Delapan Hari Menembus Neraka Banjir Aceh: Kisah Heru yang Pulang dengan Luka dan Syukur

- Senin, 15 Desember 2025 | 11:48 WIB
Delapan Hari Menembus Neraka Banjir Aceh: Kisah Heru yang Pulang dengan Luka dan Syukur

Begitu keluar dari area markas, kenyataan pahit langsung menyambut. Permukiman warga lenyap. Jalan dan jembatan putus. Batu-batu besar dan batang pohon berserakan di mana-mana, tertutup lumpur tebal. Barulah mereka sadar, bencana yang terjadi jauh melampaui imajinasi mereka.

Delapan Hari di Tengah Kehancuran

Tanpa peta dan arah yang pasti, mereka berjalan menuruni hutan. Harapannya cuma satu: menemukan kampung yang masih utuh. Yang mereka temui justru pemandangan pilu kampung-kampung kosong yang rata dengan tanah, kendaraan yang tersangkut di dahan pohon.

“Semakin ke bawah, kondisinya makin parah. Makin rata,” ujar Heru.

Untuk bertahan, mereka memakan apa saja yang bisa ditemukan. Bahkan minum dari genangan air berlumpur. Pada hari ketiga, keputusasaan hampir melanda. Longsor susulan terjadi, mengurung mereka. “Belakang longsor, depan jurang juga longsor, samping pohon besar roboh. Kami sempat pasrah, cuma bisa pegangan tangan,” ceritanya. Beruntung, mereka selamat dan memutuskan terus berjalan.

Jalan Pulang yang Berliku

Secercah harapan muncul saat menemukan kampung dengan warga yang masih bertahan. Di sana, untuk pertama kalinya setelah berhari-hari, mereka kembali makan nasi. Perjalanan kaki delapan hari itu akhirnya berujung di Takengon, kota yang lumpuh tapi masih ada aktivitas.

Dari Takengon, perjalanan berlanjut ke posko dekat Bandara Rembele. Di situlah bantuan mulai terorganisir. Melalui Tagana Jawa Barat, koordinasi untuk pulang mulai terbentuk. Mereka dipindahkan ke Lhokseumawe.

“Di sana saya pertama kali tidur di kasur, makan teratur tiga kali sehari,” kata Heru, mengingat momen kecil yang terasa sangat berharga.

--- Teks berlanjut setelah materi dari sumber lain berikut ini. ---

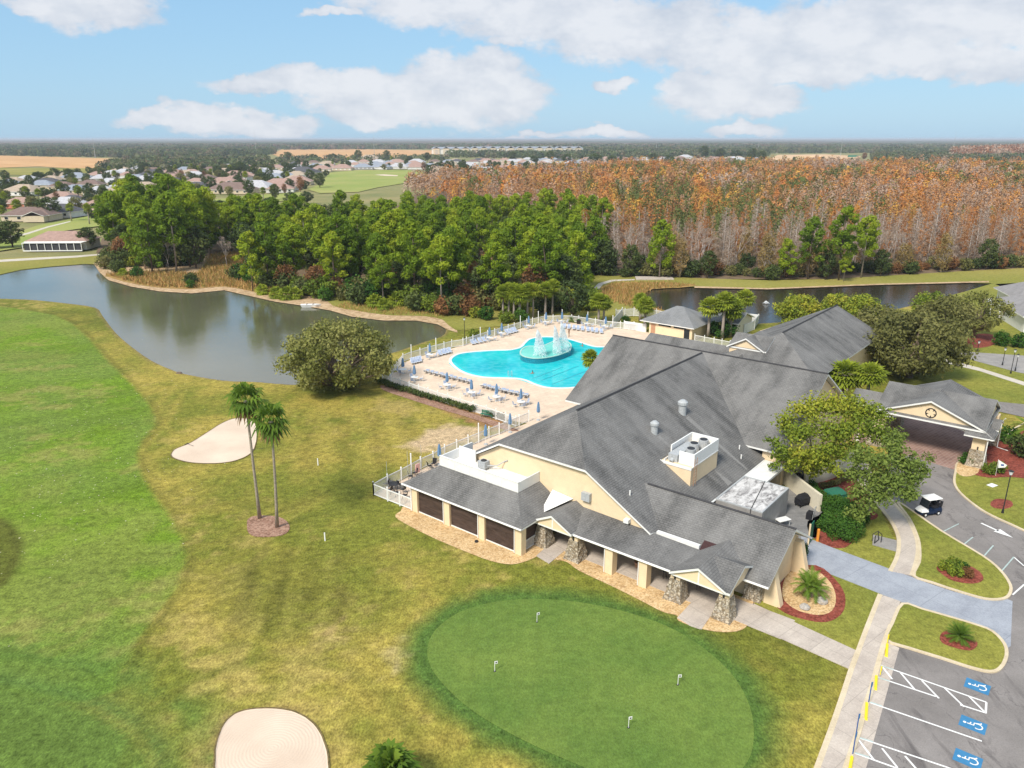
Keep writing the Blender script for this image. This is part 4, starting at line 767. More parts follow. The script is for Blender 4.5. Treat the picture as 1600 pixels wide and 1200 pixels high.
# ---- screened porch with the roof deck
m = MB(); pz = 2.95; dk = 4.62; e0, e1, ef = -1.35, 14.05, -0.35; c0, c1, cf = 1.25, 11.35, 2.55
m.slab([(e0, ef, pz), (e1, ef, pz), (c1, cf, dk), (c0, cf, dk)], 0.16); m.slab([(e1, ef, pz), (e1, 5.9, pz), (c1, 5.9, dk), (c1, cf, dk)], 0.16); m.slab([(e0, ef, pz), (c0, cf, dk), (c0, 5.9, dk), (e0, 5.9, pz)], 0.16); P3(m, 'porch_roof')
MB().box(c0, cf, dk - 0.1, c1, 5.88, dk + 0.03).build('roof_deck', 'white_membrane', club)
m = MB(); ph = dk + 1.02
m.box(c0, cf, dk, c1, cf + 0.12, ph); m.box(c1 - 0.12, cf + 0.12, dk, c1, 5.86, ph); m.box(c0, cf + 0.12, dk, c0 + 0.12, 7.4, ph); m.box(c0 + 0.12, 5.3, dk, 3.6, 5.42, ph + 0.25)
for k in range(1, 5): m.box(c0 + k * 2.0, cf - 0.03, dk + 0.05, c0 + k * 2.0 + 0.08, cf, ph)
m.box(c0 - 0.03, cf - 0.05, ph, c1 + 0.03, cf + 0.15, ph + 0.06); P = m.build('parapet', 'white_paint', club)
ac = MB(); ac.box(4.9, 4.2, dk + 0.25, 5.8, 5.0, dk + 0.95); [ac.box(x, y, dk + 0.03, x + 0.08, y + 0.08, dk + 0.25) for x in (4.95, 5.65) for y in (4.25, 4.87)]; aco = ac.build('condenser', 'galvanised', club); MB().cyl(5.35, 4.6, dk + 0.95, dk + 1.0, 0.3, n=14).build('fan', 'dark_metal', aco)
MB().tube([(5.8, 4.6, dk + 0.5), (6.6, 5.2, dk + 0.55), (7.0, 5.8, dk + 0.9), (7.4, 5.84, dk + 1.1)], 0.06, 5).build('pipe', 'galvanised', aco)
xs_ = [0.0, 4.45, 8.95, 13.35]
for k, x in enumerate(xs_):
    w_ = 0.42; m = MB().box(x - w_, 0.0, 0, x + w_, 0.7, pz - 0.12); o = m.build('column', 'cream_stucco', club)
    MB().tube([(x - w_ + 0.08, -0.06, 0.1), (x - w_ + 0.08, -0.06, 2.7)], 0.045, 5).build('downspout', 'white_paint', o)
def screenmat():
    t = NT('brown_mesh'); p = t.obj(); f = t.noise(t.scale(p, 0.5, 1, 2.5), 1.2, 4, 0.6, 1.0); t.col(t.ramp(f, [(0.35, (0.045, 0.030, 0.025)), (0.65, (0.085, 0.058, 0.048))])); t.set(Roughness=0.65); t.bump(f, 0.4, 0.05); MAT['brown_mesh'] = t.m
screenmat()
for k in range(3):
    x0, x1 = xs_[k] + 0.42, xs_[k + 1] - 0.42; o = MB().box(x0, 0.25, 0.12, x1, 0.29, pz - 0.2).build('roll_screen', 'brown_mesh', club)
    MB().box(x0, 0.2, 0.0, x1, 0.4, 0.12).build('sill', 'white_paint', o)
MB().box(13.3, 0.75, 0.9, 13.36, 5.8, 2.75).build('side_screen', 'brown_mesh', club); m = MB()
for k in range(22): m.box(13.40, 0.8 + k * 0.18, 0.12, 13.44, 0.86 + k * 0.18, 0.95)
m.box(13.38, 0.75, 0.95, 13.46, 4.8, 1.02); m.box(13.38, 0.75, 0.08, 13.46, 4.8, 0.14); m.build('railing', 'white_paint', club)
MB().box(-0.4, 0.6, 0, -0.1, 5.9, 2.75).build('wall', 'cream_stucco', club)
# ---- walkway and its two porticos
m = MB(); wf, wz = 2.25, 2.72; wt_ = 3.55
m.slab([(17.2, wf, wz), (27.8, wf, wz), (28.8, 5.88, wt_ - 0.3), (14.6, 5.88, wt_)], 0.18); P3(m, 'walkway_roof'); MB().box(24.0, 6.0, 2.8, 28.0, 6.32, 3.52).build('roof_curb', 'white_membrane', club)
def gabledir(name, ac_, hw, b0, b1, ez, pkz, ax='b', par=club, mats=('shingle_grey', 'white_paint')):
    m = MB()
    pt = (lambda u, v, z_: (u, v, z_)) if ax == 'b' else (lambda u, v, z_: (v, u, z_))
    m.slab([pt(ac_, b0, pkz), pt(ac_, b1, pkz), pt(ac_ + hw, b1, ez), pt(ac_ + hw, b0, ez)], 0.2); m.slab([pt(ac_, b0, pkz), pt(ac_ - hw, b0, ez), pt(ac_ - hw, b1, ez), pt(ac_, b1, pkz)], 0.2); return P3(m, name, mats, par)
gabledir('portico_roof', 15.65, 2.2, 1.9, 5.88, 2.80, 3.92); gabledir('portico_roof', 29.9, 2.45, 1.9, 8.2, 2.80, 4.02)
m = MB(); m.slab([(29.9, 4.6, 4.01), (32.6, 4.6, 4.01), (32.6, 1.95, 2.80), (32.3, 1.95, 2.80)], 0.2); m.slab([(29.9, 4.6, 4.01), (32.3, 7.3, 2.8), (32.6, 7.3, 2.8), (32.6, 4.6, 4.01)], 0.2); P3(m, 'portico_roof')
for c_, hw, pk in ((15.65, 2.1, 3.70), (29.9, 2.35, 3.80)):
    o = wall('gable_panel', [(c_ - hw, 2.55), (c_ + hw, 2.55), (c_ + hw, 2.66), (c_, pk), (c_ - hw, 2.66)], 'b', 2.15, 2.35)
    MB().box(c_ - 0.06, 2.11, 2.55, c_ + 0.06, 2.15, pk - 0.05).build('batten', 'white_paint', o); MB().box(c_ - hw, 2.10, 2.46, c_ + hw, 2.36, 2.55).build('beam', 'white_paint', o)
wall('gable_panel', [(2.3, 2.5), (7.0, 2.5), (7.0, 2.6), (4.6, 3.75), (2.3, 2.6)], 'a', 32.2, 32.4)
MB().box(17.8, 2.5, 2.35, 27.6, 2.75, 2.56).build('beam', 'cream_stucco', club)
MB().poly([(13.5, 2.9, 2.95), (15.3, 5.86, 4.0), (12.9, 5.86, 4.22)]).build('cricket', 'white_membrane', club)
m = MB(); m.slab([(28.0, 6.0, sz(6.0) + .12), (29.3, 6.0, sz(6.0) + .12), (29.3, 7.0, sz(7.0) + .1), (28.0, 7.0, sz(7.0) + .1)], .1, 0, 0); m.build('roof_patch', 'patch_dark', club)
for x in (21.4, 24.75): 
    o = MB().box(x - 0.42, 2.45, 0, x + 0.42, 3.25, 2.5).build('column', 'cream_stucco', club); MB().tube([(x - 0.36, 2.40, 0.1), (x - 0.36, 2.40, 2.3)], 0.045, 5).build('downspout', 'white_paint', o)
def stonepillar(a_, b_, h0=2.0, h1=2.5, r0=0.80, r1=0.46, par=club):
    q0 = [(a_ - r0, b_ - r0), (a_ + r0, b_ - r0), (a_ + r0, b_ + r0), (a_ - r0, b_ + r0)]; q1 = [(a_ - r1, b_ - r1), (a_ + r1, b_ - r1), (a_ + r1, b_ + r1), (a_ - r1, b_ + r1)]
    m = MB(); r = random.Random(int(a_ * 10)); nl = 7; rings = []; n = 16
    for k in range(nl + 1):
        t = k / nl; rr = r0 + (r1 - r0) * t; ring = []
        for j in range(n):
            side, u = divmod(j, 4); u = u / 4 * 2 - 1; p = [(u, -1), (1, u), (-u, 1), (-1, -u)][side]; jj = 1 + r.uniform(-0.06, 0.06); ring.append((a_ + p[0] * rr * jj, b_ + p[1] * rr * jj, h0 * t + (r.uniform(-0.04, 0.04) if 0 < k < nl else 0)))
        rings.append(ring)
    for rg in rings: m.v += rg
    for k in range(nl):
        for j in range(n): m.f.append((k * n + j, k * n + (j + 1) % n, (k + 1) * n + (j + 1) % n, (k + 1) * n + j)); m.mi.append(0)
    m.f.append(tuple(nl * n + j for j in range(n))); m.mi.append(0)
    o = m.build('stone_pillar', 'fieldstone', par); MB().box(a_ - r1 * 0.9, b_ - r1 * 0.9, h0, a_ + r1 * 0.9, b_ + r1 * 0.9, h1).build('pillar_head', 'cream_stucco', o)
    l = MB(); l.box(a_ - 0.07, b_ - r1 * 0.9 - 0.12, h0 + 0.05, a_ + 0.07, b_ - r1 * 0.9, h0 + 0.38); l.build('wall_lantern', 'dark_metal', o)
for x, y in ((14.0, 3.1), (17.75, 2.9), (27.75, 2.9), (31.95, 2.9)): stonepillar(x, y, 1.95, 2.5)
stonepillar(32.7, 7.1, 2.1, 2.5, 0.75, 0.6)
for k, (x, w_) in enumerate(((18.6, 1.0), (20.6, 0.5), (26.4, 1.3))): MB().box(x, 5.82, 0.1, x + w_, 5.88, 2.15).build('door', 'glass_dark', club)
MB().box(16.4, 5.5, 4.35, 17.3, 5.88, 5.15).build('wall_vent', 'galvanised', club); MB().box(21.0, 5.4, 3.6, 21.5, 5.88, 3.95).build('wall_box', 'white_paint', club)
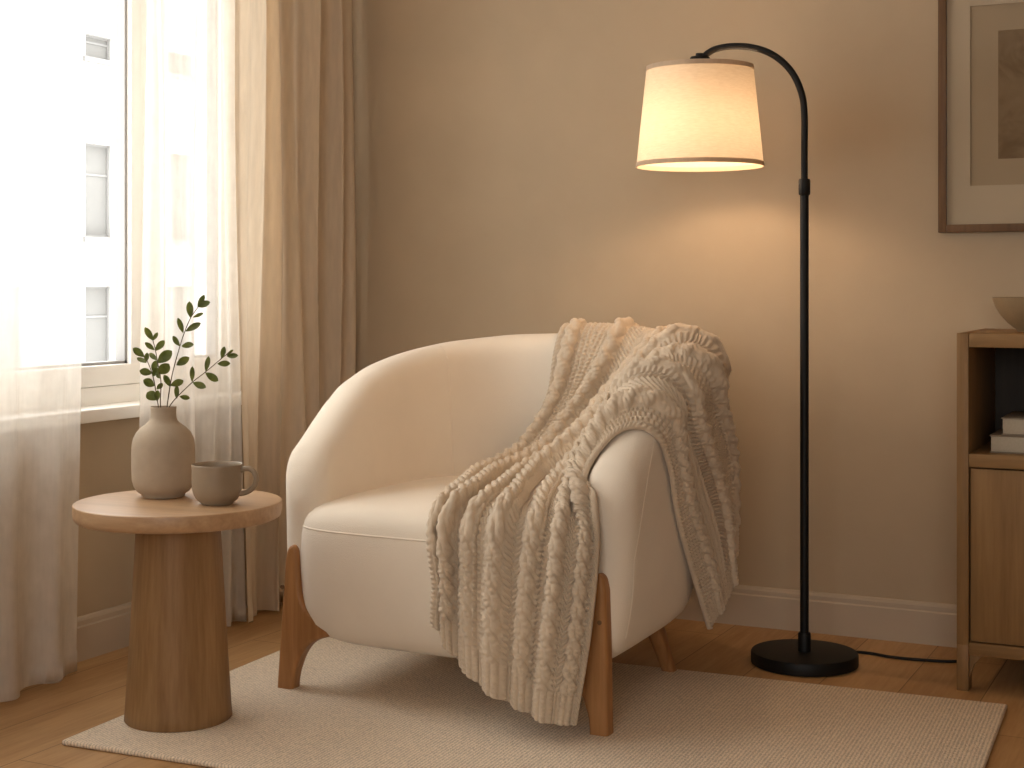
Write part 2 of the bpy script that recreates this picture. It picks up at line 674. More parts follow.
# window: frame, mullions, sash rails, glass and sill
bm = bmesh.new()
fx0, fx1 = ROOM_L - 0.12, ROOM_L - 0.045
F_W = 0.055
add_box(bm, fx0, fx1, WIN_V0, WIN_V1, WIN_Z0, WIN_Z0 + 0.05, 0.003)
add_box(bm, fx0, fx1, WIN_V0, WIN_V1, WIN_Z1 - 0.05, WIN_Z1, 0.003)
sashes = [(WIN_V0, 2.26), (2.26, 3.335), (3.335, WIN_V1)]
for s in [WIN_V0 + 0.025] + [b for a, b in sashes[:-1]] + [WIN_V1 - 0.025]:
    add_box(bm, fx0 + 0.001, fx1 - 0.001, s - 0.024, s + 0.024, WIN_Z0 + 0.049, WIN_Z1 - 0.049, 0.003)
win = structure(bm_obj('window_1', bm, M['window_white']))
for a, b in sashes:
    a2, b2 = a + 0.03, b - 0.03
    bm = bmesh.new()
    sx0, sx1 = fx0 + 0.012, fx1 + 0.012
    add_box(bm, sx0, sx1, a2, b2, WIN_Z0 + 0.052, WIN_Z0 + 0.108, 0.004)
    add_box(bm, sx0, sx1, a2, b2, WIN_Z1 - 0.108, WIN_Z1 - 0.052, 0.004)
    add_box(bm, sx0 + 0.001, sx1 - 0.001, a2, a2 + 0.045, WIN_Z0 + 0.105, WIN_Z1 - 0.105, 0.003)
    add_box(bm, sx0 + 0.001, sx1 - 0.001, b2 - 0.045, b2, WIN_Z0 + 0.105, WIN_Z1 - 0.105, 0.003)
    sash = bm_obj('window_sash', bm, M['window_white'], win)
    bm = bmesh.new()
    gx = (sx0 + sx1) / 2
    for (y0, y1, z0, z1) in ((a2 + 0.045, b2 - 0.045, WIN_Z0 + 0.107, WIN_Z0 + 0.116), (a2 + 0.045, b2 - 0.045, WIN_Z1 - 0.111, WIN_Z1 - 0.106),
                             (a2 + 0.043, a2 + 0.049, WIN_Z0 + 0.106, WIN_Z1 - 0.106), (b2 - 0.055, b2 - 0.043, WIN_Z0 + 0.106, WIN_Z1 - 0.106)):
        add_box(bm, gx - 0.012, gx + 0.022, y0, y1, z0, z1)
    bm_obj('window_gasket', bm, M['gasket'], sash)
    box('window_pane', gx - 0.002, gx + 0.002, a2 + 0.04, b2 - 0.04, WIN_Z0 + 0.104, WIN_Z1 - 0.104, M['glass'], sash, 0)
box('window_sill', ROOM_L - 0.05, ROOM_L + 0.055, WIN_V0 - 0.06, WIN_V1 + 0.06, WIN_Z0 - 0.032, WIN_Z0 + 0.002, M['window_white'], win, 0.004)

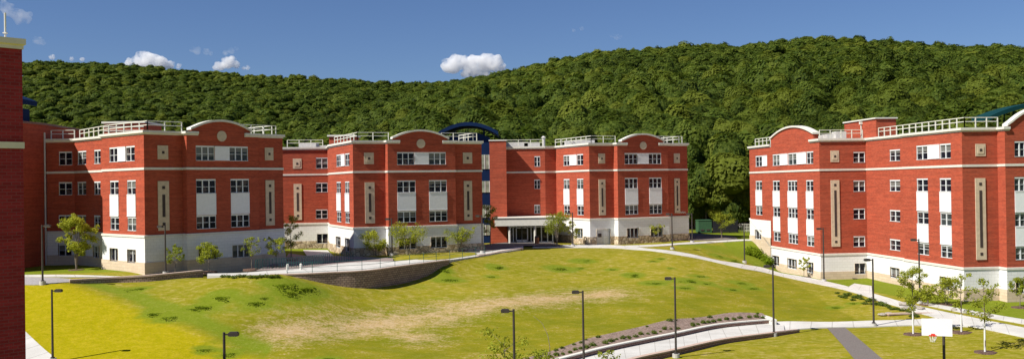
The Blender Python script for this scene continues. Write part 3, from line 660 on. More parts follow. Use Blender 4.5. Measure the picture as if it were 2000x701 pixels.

Delapan dari dua belas orang bisa pulang lebih dulu. Heru dan tiga temannya tertahan karena urusan biaya. Bantuan tak terduga akhirnya datang dari seorang anggota DPRD Jabar yang menghubunginya. “Waktu itu tiba-tiba ada yang telepon ngasih bantuan, dari situ saya akhirnya bisa pulang.”

Heru tiba di Jakarta pada Jumat, 12 Desember 2025, lalu langsung melanjutkan perjalanan ke Indramayu. Setelah semua yang ia lewati ketakutan, kelaparan, dan ancaman maut kini hanya ada satu perasaan yang tersisa.

“Alhamdulillah, saya bisa pulang,” tutupnya pelan. Kata-kata sederhana yang punya seribu makna.